What it took is a transformative positive change agent to flip the switches to become a winning culture. It was so refreshing to hear PJ Fleck lay out the vision for Gopher Football - win championships. He aimed high - National Championships. I thought he was out of his mind when I heard it.

It will take time to accomplish all these flipping of perceptions and culture in Gopherland in general and building leadership at all levels. I am amaze at the speed of transformation that PJ Fleck and Mark Coyle has done so far.

We definitely need to keep PJ Fleck and Mark Coyle for the long haul whatever it takes. There is a lot of positive energy floating around Gopher Athletics this days.

PJ Fleck no doubt is a visionary, a great communicator, and a master psychologist.

He is genuinely a good person who wants to change people's lives for the better. It is not all about winning on the football field. He has the innate and rare ability to see things clearly, motivate to the nth degree, and connect people together. We are so blessed to have him as head coach.

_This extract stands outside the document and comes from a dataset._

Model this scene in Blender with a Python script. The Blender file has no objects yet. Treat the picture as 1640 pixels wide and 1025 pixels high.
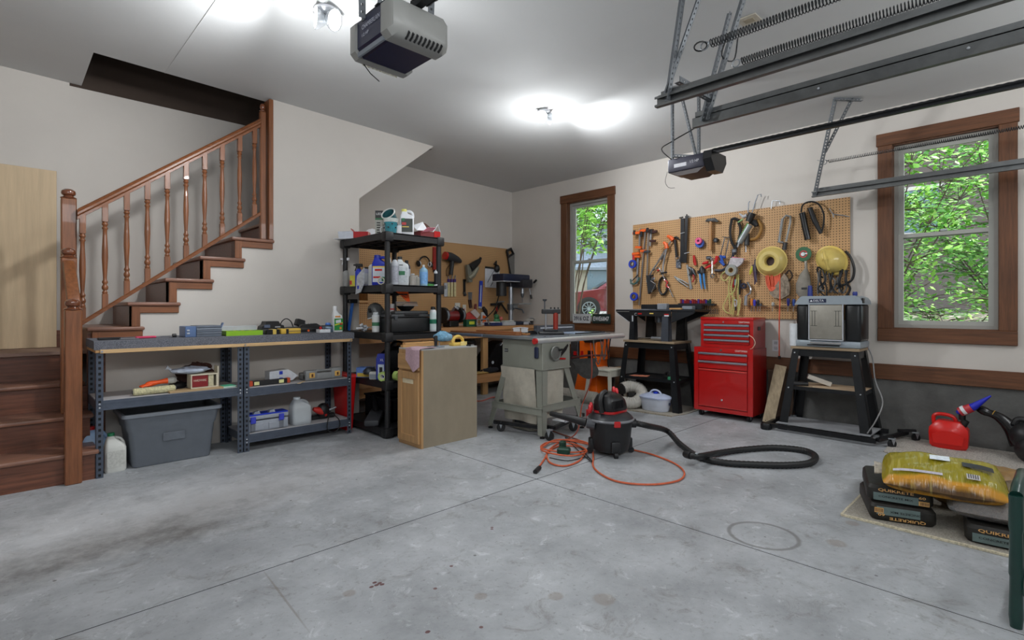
import bpy, bmesh, math, random
from mathutils import Vector, Matrix
random.seed(7)
SC = bpy.context.scene
COL = SC.collection
# ------------------------------------------------------------------ camera
YAW = 0.79785            # the view leaves the X axis by 45.7 degrees
CY_, SY_ = math.cos(YAW), math.sin(YAW)
EYE = 1.15
FPX, HOR = 838.6, 493.0
cam = bpy.data.cameras.new('camera'); camo = bpy.data.objects.new('camera', cam); COL.objects.link(camo)
cam.sensor_width = 36; cam.lens = FPX / 1640 * 36; cam.shift_y = -19.5 / 1640
camo.location = (0, 0, EYE); camo.rotation_euler = (math.pi / 2, 0, YAW - math.pi / 2)
cam.clip_end = 300
SC.camera = camo
# ------------------------------------------------------------------ world and view
SC.view_settings.view_transform = 'Standard'; SC.view_settings.look = 'None'
SC.view_settings.gamma = 1; SC.view_settings.use_curve_mapping = False
SC.view_settings.exposure = 0.55
w = bpy.data.worlds.new('sky'); SC.world = w; w.use_nodes = True
wn = w.node_tree.nodes; wl = w.node_tree.links; wn.clear()
wo = wn.new('ShaderNodeOutputWorld'); wb = wn.new('ShaderNodeBackground'); wc = wn.new('ShaderNodeTexCoord')
ws = wn.new('ShaderNodeSeparateXYZ'); wr = wn.new('ShaderNodeValToRGB')
wl.new(wc.outputs['Generated'], ws.inputs[0]); wl.new(ws.outputs['Z'], wr.inputs[0])
wr.color_ramp.elements[0].position = 0.0; wr.color_ramp.elements[0].color = (.80, .88, 1, 1)
wr.color_ramp.elements[1].position = 0.9; wr.color_ramp.elements[1].color = (.62, .78, 1, 1)
wl.new(wr.outputs[0], wb.inputs[0]); wb.inputs[1].default_value = 1.7
wl.new(wb.outputs[0], wo.inputs[0])

def light(name, kind, loc, energy, color=(1, 1, 1), aim=None, **kw):
    l = bpy.data.lights.new(name, kind); l.energy = energy; l.color = color
    for k, v in kw.items(): setattr(l, k, v)
    o = bpy.data.objects.new(name, l); COL.objects.link(o); o.location = loc
    if aim is not None:
        o.rotation_euler = (Vector(aim) - Vector(loc)).to_track_quat('-Z', 'Y').to_euler()
    return o
COOL = (.95, .98, 1.0)
# twin flood fixtures on the ceiling: two heads each
L2 = (3.66, 3.32, 2.90); L1 = (1.49, 3.23, 2.93)
light('flood_light', 'SPOT', (L2[0] + .14, L2[1] - .10, 2.84), 52, COOL, (L2[0] + 2.0, L2[1] - 1.3, 2.25), spot_size=2.4, spot_blend=.7, shadow_soft_size=.05)
light('flood_light', 'SPOT', (L2[0] - .14, L2[1] - .06, 2.78), 24, COOL, (L2[0] - 2.0, L2[1] - .9, 1.3), spot_size=2.3, spot_blend=.7, shadow_soft_size=.05)
light('flood_light', 'POINT', (L2[0], L2[1], 2.56), 15, COOL, shadow_soft_size=.06)
light('flood_light', 'SPOT', (L1[0] + .08, L1[1] - .17, 2.80), 30, COOL, (L1[0] + 1.0, L1[1] - 1.7, 1.7), spot_size=2.4, spot_blend=.7, shadow_soft_size=.05)
light('flood_light', 'SPOT', (L1[0] - .16, L1[1] + .05, 2.84), 56, COOL, (L1[0] - 1.5, L1[1] + 1.0, 2.25), spot_size=2.4, spot_blend=.7, shadow_soft_size=.05)
light('flood_light', 'POINT', (L1[0], L1[1], 2.56), 12, COOL, shadow_soft_size=.06)
# unseen area lamps added behind the camera as soft fill, no fixtures there
light('door_side_tube', 'AREA', (1.1, -.85, 2.65), 19, (.95, .98, 1), (1.3, 2.4, .6), shape='RECTANGLE', size=2.4, size_y=.3)
light('door_side_tube', 'AREA', (4.1, -.85, 2.65), 18, (.95, .98, 1), (4.4, 2.6, .7), shape='RECTANGLE', size=2.4, size_y=.3)
light('side_tube', 'AREA', (-1.0, -.5, 2.4), 22, (.88, .94, 1), (1.5, 3.4, .4), shape='RECTANGLE', size=1.6, size_y=.3)
# overcast daylight outside comes with a weak high sun
light('sun', 'SUN', (20, -10, 30), 4.5, (1, .96, .88), (8, 4, 0), angle=.2)

# ------------------------------------------------------------------ survey helpers: sight line of a photo point cut with a real plane
def ray(px, py):
    a = (px - 820) / FPX
    return (CY_ + a * SY_, SY_ - a * CY_, -(py - HOR) / FPX)
def FL(px, py, z=0.0):
    r = ray(px, py); t = (z - EYE) / r[2]; return Vector((r[0] * t, r[1] * t, z))
def BX(px, py, X):
    r = ray(px, py); t = X / r[0]; return Vector((X, r[1] * t, EYE + r[2] * t))
def AY(px, py, Y):
    r = ray(px, py); t = Y / r[1]; return Vector((r[0] * t, Y, EYE + r[2] * t))
def CEIL(X): return 3.095 - .024 * X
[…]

I am reminded of a Saint Francis of Assisi quote: "Start by doing what's necessary; then do what's possible; and suddenly you are doing the impossible".

It is possible to dream the impossible dream...
 
Last edited:




PJ Fleck no doubt is a visionary, a great communicator, and a master psychologist.

He is genuinely a good person who wants to change people's lives for the better. It is not all about winning on the football field. He has the innate and rare ability to see things clearly, motivate to the nth degree, and connect people together. We are so blessed to have him as head coach.

It is possible to dream the impossible dream...

But ... but ... but he told us it was Year Zero; and, thank goodness, we had a couple of guys on GH smart enough to figure out he was lying to us.
 


Hill Murray is awful at football if I’m not mistaken

When Brooks Bollinger was HC at Hill Murray, they were decent. However, Brooks Bollinger then moved to CDH. He left to take a job in corporate america somewhere.
 



There's quite a contrast between PJ Fleck and DJ Durkin. The only thing they have in common is their middle initial.